Kudos to Charles Witek for expressing what makes striped bass so special and why those of us who get it have to take action to protect them from those who don’t.
Anyone who fishes the northeast coast knows that striped bass are special.
Striped bass have an aura that sets them apart from the pack. They inhabit every type of inshore waters, from the high surf to deep-water ledges to tidal rivers yet, at times, can be nearly impossible to find. They’ll eat everything from sand fleas to weakfish, but sometimes turn up their nose at our lures at the same time that seem to be blitzing on every fish in the sea. They force us to fish at hours when other people sleep, in weather that keeps sane folks indoors, if we want to earn any real and consistent success along the striper coast.

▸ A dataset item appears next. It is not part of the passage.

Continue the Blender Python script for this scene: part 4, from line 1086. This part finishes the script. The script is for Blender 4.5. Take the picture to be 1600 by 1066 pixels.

For many anglers, they have achieved a sort of heroic status, a status that was only enhanced when, like the heroes of myth, they had their own symbolic descent into Hell in the late 1970s, when the stock collapsed and some people questioned whether it would ever rebound again. But thanks to strict management measures, they returned to our seas in abundance, giving some fishermen a new understanding about why conservation is vital not only for the good for the bass, but for themselves.
Some people get that, some people don’t.
LINK (via: One Angler’s Voyage)
Interesting site.
Fantastic piece and so true. Witek nailed it. Thanks for posting.